Question: Why is it that children have different reactions to this dog? There are children who are afraid, and there are children who are very confident. So there is also an emotion on the side of the child.

 

Alex: Right. She’s saying that different children will have a different response to a dog: some children will be naturally afraid of them; other children will be very comfortable with them. What is this?

Well, often this is based on a… First of all, the emotion is just a mental factor that’s accompanying the cognition. So now you have to analyze a little bit more besides just the emotion that’s accompanying the cognition. So there is a further concept of “threat” or a further concept of “friend, not a threat.” That’s also the filter through which the baby is perceiving this animal. So there’s a category “danger,” “not danger.” An animal has that: “danger,” “not danger.”

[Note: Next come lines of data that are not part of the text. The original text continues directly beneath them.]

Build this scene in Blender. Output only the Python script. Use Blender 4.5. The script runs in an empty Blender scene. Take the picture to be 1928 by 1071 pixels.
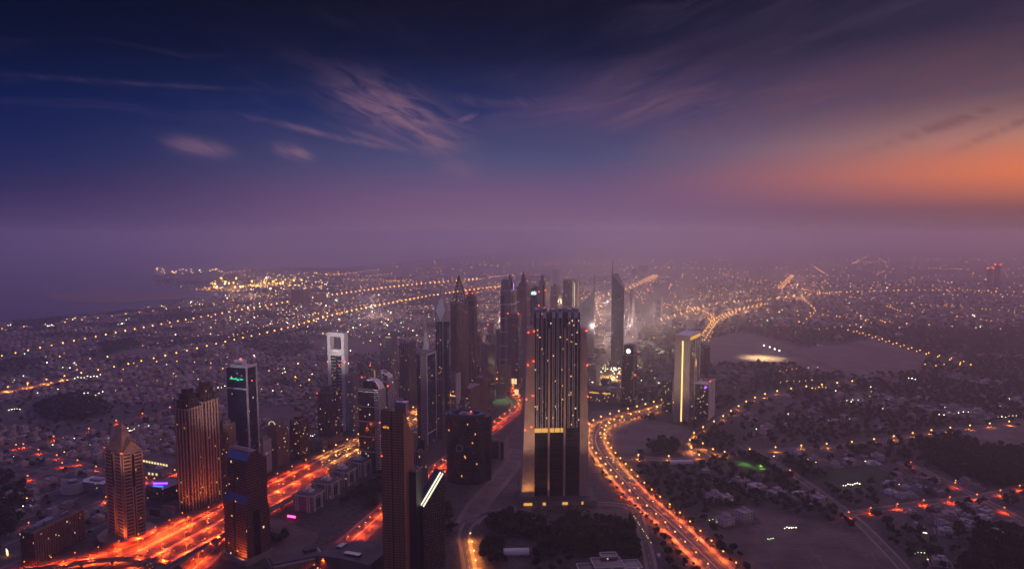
import bpy, bmesh, math, random
import numpy as np
from mathutils import Vector, Matrix

# ------------------------------------------------------------------ camera, sky, sun, exposure
SC = bpy.context.scene
COL = SC.collection
F, CYP, TH, CAMH = 1391.0, 583.5, math.radians(6), 452.0
cd = bpy.data.cameras.new("camera")
cam = bpy.data.objects.new("camera", cd)
COL.objects.link(cam)
cam.location = (0, 0, CAMH)
cam.rotation_euler = (math.pi/2 - TH, 0, 0)
cd.sensor_width = 36
cd.lens = 36*F/1928
cd.shift_y = (CYP-535.5)/1928
cd.clip_start = 1
cd.clip_end = 120000
SC.camera = cam
SC.view_settings.view_transform = 'Standard'
SC.view_settings.look = 'None'
SC.view_settings.exposure = 0
SC.view_settings.gamma = 1
SC.cycles.use_denoising = True
SC.cycles.max_bounces = 6
SC.cycles.diffuse_bounces = 2
SC.cycles.glossy_bounces = 2
SC.cycles.transmission_bounces = 2
SC.cycles.volume_bounces = 2
SC.cycles.transparent_max_bounces = 6
SC.cycles.sample_clamp_indirect = 1.5
SC.cycles.use_light_tree = True
SC.cycles.caustics_reflective = False
SC.cycles.caustics_refractive = False

def srgb(r, g, b):
    f = lambda c: (c/255/12.92) if c/255 <= .04045 else ((c/255+.055)/1.055)**2.4
    return (f(r), f(g), f(b), 1)

class NT:
    """small helper for wiring node trees"""
    def __init__(s, tree): s.t = tree; s.n = tree.nodes; s.l = tree.links
    def add(s, typ, **kw):
        n = s.n.new(typ)
        for k, v in kw.items(): setattr(n, k, v)
        return n
    def put(s, sock, v):
        if isinstance(v, bpy.types.NodeSocket): s.l.new(v, sock)
        elif v is not None:
            if sock.type == 'RGBA' and len(v) == 3: v = (*v, 1)
            sock.default_value = v
    def m(s, op, a, b=None, c=None, clamp=False):
        n = s.add('ShaderNodeMath', operation=op, use_clamp=clamp)
        s.put(n.inputs[0], a); s.put(n.inputs[1], b); s.put(n.inputs[2], c)
        return n.outputs[0]
    def mr(s, v, a, b, c=0., d=1., smooth=True):
        n = s.add('ShaderNodeMapRange', interpolation_type='SMOOTHSTEP' if smooth else 'LINEAR')
        for i, q in enumerate((v, a, b, c, d)): s.put(n.inputs[i], q)
        return n.outputs[0]
    def mix(s, f, a, b, mode='MIX'):
        n = s.add('ShaderNodeMix', data_type='RGBA', blend_type=mode)
        s.put(n.inputs[0], f); s.put(n.inputs[6], a); s.put(n.inputs[7], b)
        return n.outputs[2]
    def ramp(s, f, pts):
        n = s.add('ShaderNodeValToRGB'); e = n.color_ramp.elements
        while len(e) < len(pts): e.new(.5)
        for el, (p, c) in zip(e, pts): el.position = p; el.color = c if len(c) == 4 else (*c, 1)
        s.put(n.inputs[0], f); return n.outputs[0]
    def comb(s, x, y, z=0.):
        n = s.add('ShaderNodeCombineXYZ')
        for i, q in enumerate((x, y, z)): s.put(n.inputs[i], q)
        return n.outputs[0]
    def noise(s, vec, scale, detail=4, rough=.5, dist=0.):
        n = s.add('ShaderNodeTexNoise'); s.put(n.inputs['Vector'], vec)
        n.inputs['Scale'].default_value = scale; n.inputs['Detail'].default_value = detail
        n.inputs['Roughness'].default_value = rough; n.inputs['Distortion'].default_value = dist
        return n.outputs['Fac']

W = bpy.data.worlds.new("World"); SC.world = W; W.use_nodes = True
w = NT(W.node_tree); w.n.clear()
tc = w.add('ShaderNodeTexCoord').outputs['Generated']
sp = w.add('ShaderNodeSeparateXYZ'); w.put(sp.inputs[0], tc)
az = w.m('MULTIPLY', w.m('ARCTAN2', sp.outputs[0], sp.outputs[1]), 57.2958)     # 0 ahead, + to the east
el = w.m('MULTIPLY', w.m('ARCSINE', sp.outputs[2]), 57.2958)
e01 = w.m('DIVIDE', el, 30., clamp=True)
def q(d): return d/30
left = w.ramp(e01, [(0, srgb(78,62,102)), (q(1.), srgb(70,57,100)), (q(3.), srgb(48,45,90)), (q(5), srgb(28,38,86)), (q(8), srgb(10,28,78)), (q(12), srgb(2,15,48)), (q(17), srgb(1,7,27)), (1, srgb(4,8,30))])
midc = w.ramp(e01, [(0, srgb(124,95,124)), (q(1.), srgb(120,91,124)), (q(2.5), srgb(114,86,122)), (q(5.5), srgb(76,76,116)), (q(9), srgb(30,46,96)), (q(13), srgb(8,20,54)), (q(17), srgb(3,8,30)), (1, srgb(4,8,30))])
rght = w.ramp(e01, [(0, srgb(120,86,98)), (q(1.6), srgb(124,80,84)), (q(3.8), srgb(196,116,88)), (q(6), srgb(178,126,112)), (q(9), srgb(104,80,94)), (q(13), srgb(44,40,66)), (q(17), srgb(18,19,44)), (1, srgb(10,12,32))])
c1 = w.mix(w.mr(az, -36., -2.), left, midc)
c2 = w.mix(w.mr(az, 4., 42.), c1, rght)
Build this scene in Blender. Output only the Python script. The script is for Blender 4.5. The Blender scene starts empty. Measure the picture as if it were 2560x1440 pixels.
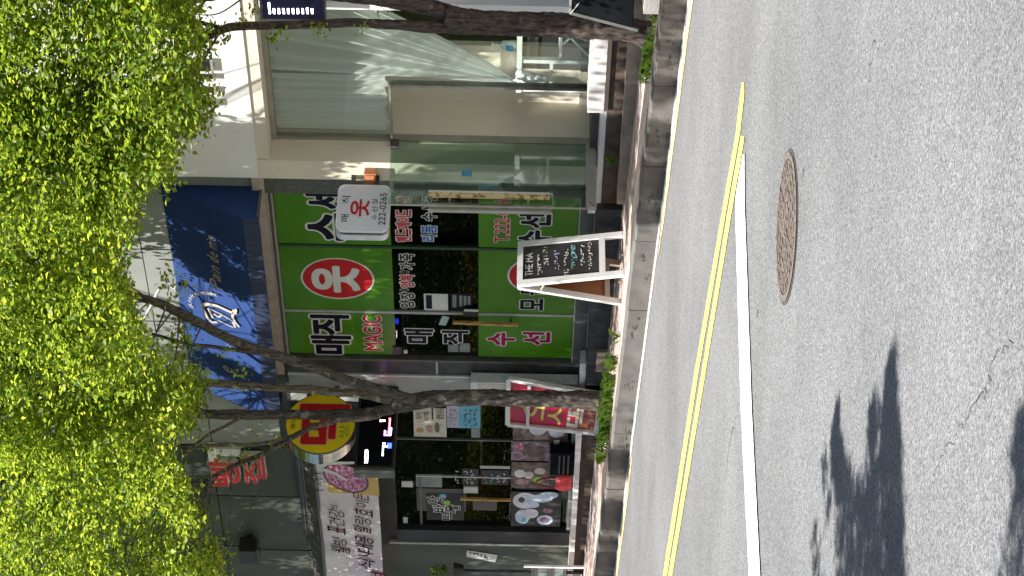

So the question is: Why perceive this animal in that category? I mean, it’s interesting. What do you throw into that category of “danger?” Do you throw the table into that category? Do you throw the flower? People who are paranoid throw a lot of things into that category. So you learn by experience; and because of experience of certain things that are danger, you may label “danger” onto things that don’t really conventionally fit into that category. Nobody else would agree that the table is a danger or the color yellow is a danger. Who would agree with that? But you could perceive it through that category as a danger. If the room is yellow – “Ooh!” Or a bull seeing red. It’s an interesting example.

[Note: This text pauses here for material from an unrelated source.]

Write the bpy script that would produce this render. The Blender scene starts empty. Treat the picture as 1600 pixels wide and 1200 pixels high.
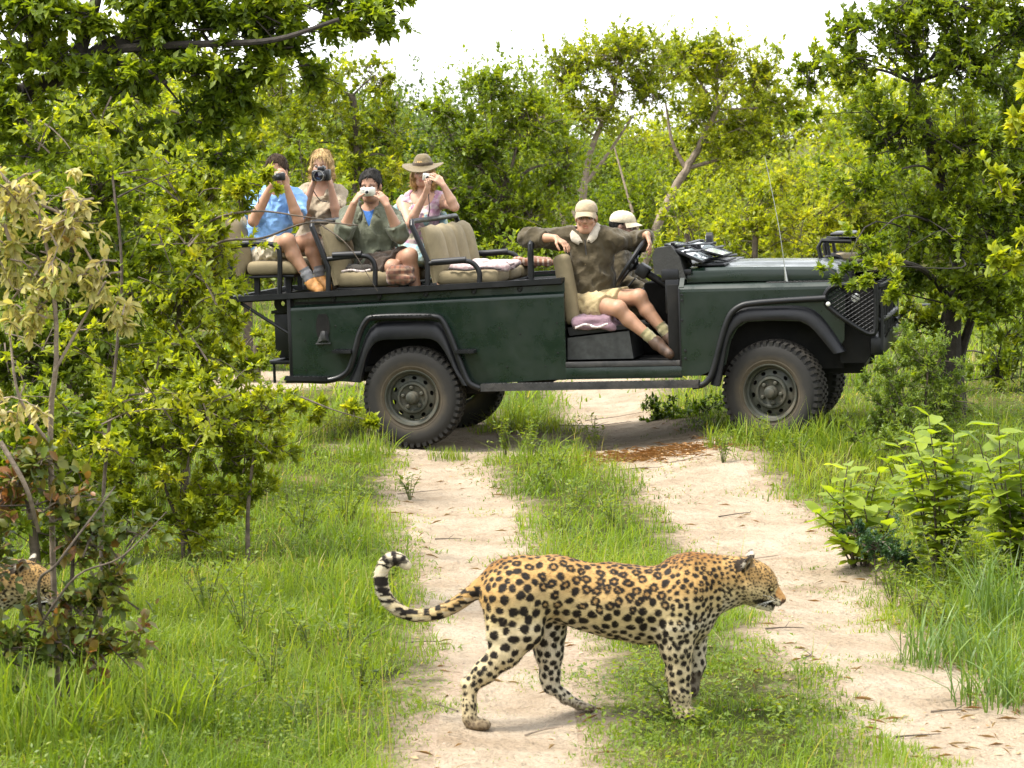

And one could learn from experience danger, either in this lifetime or Buddhism would say some previous lifetimes, so that it becomes like an instinct. I’m sure you’ve heard stories of humans going to an area where humans never have been and the animals aren’t afraid of the humans, and then they learn to be afraid of humans.

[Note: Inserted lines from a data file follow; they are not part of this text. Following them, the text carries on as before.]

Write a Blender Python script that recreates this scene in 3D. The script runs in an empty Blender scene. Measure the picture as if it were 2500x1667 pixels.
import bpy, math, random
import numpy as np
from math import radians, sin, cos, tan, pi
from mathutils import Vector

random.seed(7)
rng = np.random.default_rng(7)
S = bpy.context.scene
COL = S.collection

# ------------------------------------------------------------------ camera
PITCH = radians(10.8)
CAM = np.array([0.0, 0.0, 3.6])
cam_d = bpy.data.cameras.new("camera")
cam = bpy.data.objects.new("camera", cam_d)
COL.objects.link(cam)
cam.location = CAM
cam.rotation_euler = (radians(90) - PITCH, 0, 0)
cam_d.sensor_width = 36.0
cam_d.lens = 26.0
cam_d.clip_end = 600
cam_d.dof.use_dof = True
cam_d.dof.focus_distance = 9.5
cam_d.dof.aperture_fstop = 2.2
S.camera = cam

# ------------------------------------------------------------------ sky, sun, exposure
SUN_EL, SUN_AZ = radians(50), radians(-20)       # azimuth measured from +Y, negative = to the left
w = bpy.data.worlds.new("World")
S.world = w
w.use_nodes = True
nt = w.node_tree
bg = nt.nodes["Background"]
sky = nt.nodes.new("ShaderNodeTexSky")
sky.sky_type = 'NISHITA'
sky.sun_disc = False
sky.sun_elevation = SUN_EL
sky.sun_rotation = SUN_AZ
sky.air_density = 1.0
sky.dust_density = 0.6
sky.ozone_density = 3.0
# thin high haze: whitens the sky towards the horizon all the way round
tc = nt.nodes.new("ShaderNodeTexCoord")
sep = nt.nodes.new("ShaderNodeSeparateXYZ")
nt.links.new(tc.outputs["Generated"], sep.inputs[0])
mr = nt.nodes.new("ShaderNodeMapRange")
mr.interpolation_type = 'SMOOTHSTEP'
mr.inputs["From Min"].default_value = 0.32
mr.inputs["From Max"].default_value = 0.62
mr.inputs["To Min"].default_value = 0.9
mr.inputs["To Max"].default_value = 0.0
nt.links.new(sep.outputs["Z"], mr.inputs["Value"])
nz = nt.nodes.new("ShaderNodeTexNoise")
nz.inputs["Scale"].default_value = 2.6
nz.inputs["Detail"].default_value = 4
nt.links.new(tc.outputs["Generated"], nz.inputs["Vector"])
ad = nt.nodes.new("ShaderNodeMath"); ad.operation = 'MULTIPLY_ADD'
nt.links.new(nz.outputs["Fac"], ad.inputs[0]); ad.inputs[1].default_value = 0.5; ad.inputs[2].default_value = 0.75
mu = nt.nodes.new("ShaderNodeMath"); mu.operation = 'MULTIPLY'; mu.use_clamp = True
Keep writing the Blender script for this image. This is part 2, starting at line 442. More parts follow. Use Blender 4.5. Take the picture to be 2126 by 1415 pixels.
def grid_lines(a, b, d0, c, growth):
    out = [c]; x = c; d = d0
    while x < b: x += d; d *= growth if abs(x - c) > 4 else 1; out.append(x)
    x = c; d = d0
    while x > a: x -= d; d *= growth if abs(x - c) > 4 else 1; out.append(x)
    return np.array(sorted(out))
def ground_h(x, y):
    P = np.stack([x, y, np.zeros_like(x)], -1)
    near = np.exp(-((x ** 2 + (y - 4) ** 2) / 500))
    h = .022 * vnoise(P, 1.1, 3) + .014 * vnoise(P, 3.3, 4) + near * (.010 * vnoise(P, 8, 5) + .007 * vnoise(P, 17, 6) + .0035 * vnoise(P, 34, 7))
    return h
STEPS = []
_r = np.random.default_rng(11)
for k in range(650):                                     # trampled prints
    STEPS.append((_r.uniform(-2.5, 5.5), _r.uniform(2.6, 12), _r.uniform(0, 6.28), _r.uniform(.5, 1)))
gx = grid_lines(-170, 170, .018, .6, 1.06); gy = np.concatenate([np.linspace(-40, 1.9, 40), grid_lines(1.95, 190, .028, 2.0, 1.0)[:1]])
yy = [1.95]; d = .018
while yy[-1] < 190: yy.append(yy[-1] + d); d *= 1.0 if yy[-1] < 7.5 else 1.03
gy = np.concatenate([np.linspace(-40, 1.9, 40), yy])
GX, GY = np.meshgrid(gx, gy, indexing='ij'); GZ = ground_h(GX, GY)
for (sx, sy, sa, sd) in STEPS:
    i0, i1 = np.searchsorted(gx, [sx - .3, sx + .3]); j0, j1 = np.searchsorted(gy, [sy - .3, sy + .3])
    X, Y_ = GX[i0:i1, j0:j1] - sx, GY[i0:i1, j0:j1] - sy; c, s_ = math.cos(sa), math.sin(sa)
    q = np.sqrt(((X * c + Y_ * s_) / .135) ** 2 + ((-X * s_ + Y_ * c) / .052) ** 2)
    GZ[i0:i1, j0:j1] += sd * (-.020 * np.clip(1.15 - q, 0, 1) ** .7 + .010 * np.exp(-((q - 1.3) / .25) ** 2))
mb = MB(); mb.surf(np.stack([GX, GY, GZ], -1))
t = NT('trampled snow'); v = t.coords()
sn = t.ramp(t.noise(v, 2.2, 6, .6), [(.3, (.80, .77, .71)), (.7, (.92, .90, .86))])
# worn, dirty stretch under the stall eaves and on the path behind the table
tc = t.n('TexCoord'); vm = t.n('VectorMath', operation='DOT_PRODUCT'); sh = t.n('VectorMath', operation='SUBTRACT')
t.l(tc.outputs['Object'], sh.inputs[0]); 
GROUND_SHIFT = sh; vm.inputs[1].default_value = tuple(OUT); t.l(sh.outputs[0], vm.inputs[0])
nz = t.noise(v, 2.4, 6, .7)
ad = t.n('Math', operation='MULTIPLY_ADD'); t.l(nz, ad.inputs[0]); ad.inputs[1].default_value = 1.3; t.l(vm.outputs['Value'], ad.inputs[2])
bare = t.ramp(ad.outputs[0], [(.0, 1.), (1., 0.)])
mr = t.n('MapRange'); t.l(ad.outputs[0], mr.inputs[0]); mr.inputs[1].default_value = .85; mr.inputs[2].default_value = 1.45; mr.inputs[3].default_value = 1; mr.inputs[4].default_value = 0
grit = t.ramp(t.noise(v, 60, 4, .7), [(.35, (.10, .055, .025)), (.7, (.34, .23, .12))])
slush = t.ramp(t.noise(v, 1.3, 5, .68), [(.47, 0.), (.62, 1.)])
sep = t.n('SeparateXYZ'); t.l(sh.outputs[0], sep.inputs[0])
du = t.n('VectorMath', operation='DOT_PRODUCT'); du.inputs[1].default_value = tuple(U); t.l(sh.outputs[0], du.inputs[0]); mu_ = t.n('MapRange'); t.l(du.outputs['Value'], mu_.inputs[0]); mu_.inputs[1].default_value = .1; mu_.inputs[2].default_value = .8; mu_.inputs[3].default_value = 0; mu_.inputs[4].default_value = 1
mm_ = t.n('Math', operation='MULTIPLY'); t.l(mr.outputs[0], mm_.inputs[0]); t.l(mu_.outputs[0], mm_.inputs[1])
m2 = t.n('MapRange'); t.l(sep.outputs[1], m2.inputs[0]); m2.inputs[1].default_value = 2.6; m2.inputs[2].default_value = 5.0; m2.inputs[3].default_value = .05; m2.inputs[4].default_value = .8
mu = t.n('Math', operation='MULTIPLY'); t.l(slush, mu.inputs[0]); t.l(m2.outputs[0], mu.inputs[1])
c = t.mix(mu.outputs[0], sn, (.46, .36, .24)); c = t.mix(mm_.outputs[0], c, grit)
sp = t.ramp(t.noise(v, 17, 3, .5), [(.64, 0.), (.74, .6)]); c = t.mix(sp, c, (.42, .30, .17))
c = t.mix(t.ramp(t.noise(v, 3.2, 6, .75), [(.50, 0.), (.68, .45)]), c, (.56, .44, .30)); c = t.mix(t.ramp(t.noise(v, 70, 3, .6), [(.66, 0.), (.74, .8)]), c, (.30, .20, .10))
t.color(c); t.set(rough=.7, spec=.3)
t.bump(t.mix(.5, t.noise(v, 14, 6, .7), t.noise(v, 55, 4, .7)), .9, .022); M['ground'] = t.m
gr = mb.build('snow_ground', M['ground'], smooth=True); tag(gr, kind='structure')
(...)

And cognitions through certain categories will have associated with them certain emotions that accompany it, like fear together with danger.

Plus accomplishing deep awareness (bya-grub ye-shes) – the five types of deep awareness (ye-shes lnga), five (lnga) types of yeshey (ye-shes) – what to do, which is to run away. Animals know that. So how do you know that? There are five types of deep awareness (the five types of yeshey is the Tibetan):

  1. Mirror like (me-long lta-bu’i ye-shes) just takes in information.
  2. Equalizing (mnyam-nyid ye-shes) puts two things together, more things together, like into a category.
  3. Individualizing (sor-rtog ye-shes). It specifies this. “It’s not anything else. It’s this.”
  4. And then accomplishing (bya-grub ye-shes), which is basically to respond. So you respond: you know to run away. You respond. Food: you know to stick it in your mouth. A worm knows that.
  5. And then dharmadhatu or reality, the sphere of reality (chos-dbyings ye-shes), which is to know what things are, either conventionally or on the deepest level.

That’s part of how mental activity works. It’s with these five types of deep awareness. Everybody has that, including the worm, so to call it “wisdom” is a little bit misleading – “the five types of wisdom.”

Summary and Concluding Remarks

Okay, so we have these different steps so far with conceptual: You see the parts. You see the whole. You see what kind of thing it is. So we see the characteristic features and what has characteristic features. With equalizing awareness we can fit it with other things that we’ve experienced and put it into a category if it’s conceptual. And we’re perceiving the basis for labeling, and we’re seeing what the label refers to, but we could either know the mental label or not know the mental label. And even if we know what it is – if we know the mental label, we know what it is – it doesn’t mean that we understand it. And to understand it, as you said, needs experience: experience of being with dogs, taking care of dogs, what’s involved. Or we could be taught. Our parents tell you, “Well, dogs have to be taken for a walk. They do this. They do that. Don’t try to take the bone away from the dog.” We learn.

So these stages. That’s conceptual. Conceptual apprehension. What’s involved – not just apprehending it but knowing what it is and then understanding it. These are separate. These are individual. And when there’s understanding accompanying conceptual cognition, the thing is that we are cognizing it through a category, so it’s like putting it in a box. The understanding can be the same whether it’s conceptual or nonconceptual. Conceptual or nonconceptual just concerns how we’re focusing on the item, on the object. In conceptual, the category is actually right there; it’s arising in our consciousness. “It arises to the face of the mind” is how it’s said in Tibetan. The face of the mind (sems-ngor). “It’s right in front of the face of the mind” is how it’s expressed.

Okay, so that’s conceptual. Let us digest that for a moment. Think about it. Then tomorrow we can discuss in a little bit more detail what is actual nonconceptual understanding.

When a Buddha sees a dog, does a Buddha know that it’s a dog? Buddha doesn’t perceive the dog through the concept of “dog” or category, but does Buddha still know that it’s a dog? That’s the interesting question. How does a Buddha know that it’s a dog? A Buddha doesn’t put things in categories when a Buddha perceives things. It’s nonconceptual, not putting things in a box. So if we don’t put things in boxes with labels, do we still know what things are? That’s the interesting question. That’s what you have to figure out in order to understand nonconceptual cognition, nonconceptual understanding. You can’t say that a Buddha doesn’t know what anything is because a Buddha knows everything nonconceptually That doesn’t make any sense. That doesn’t mean that a Buddha doesn’t know what anything is. And it’s not the same as the baby not knowing that this is a dog. So what’s the difference? Try to figure it out. That’s the challenge.

So let’s end with a dedication. We think whatever understanding, whatever positive force has come from this, may it act as a cause for everyone to reach enlightenment for the benefit of us all.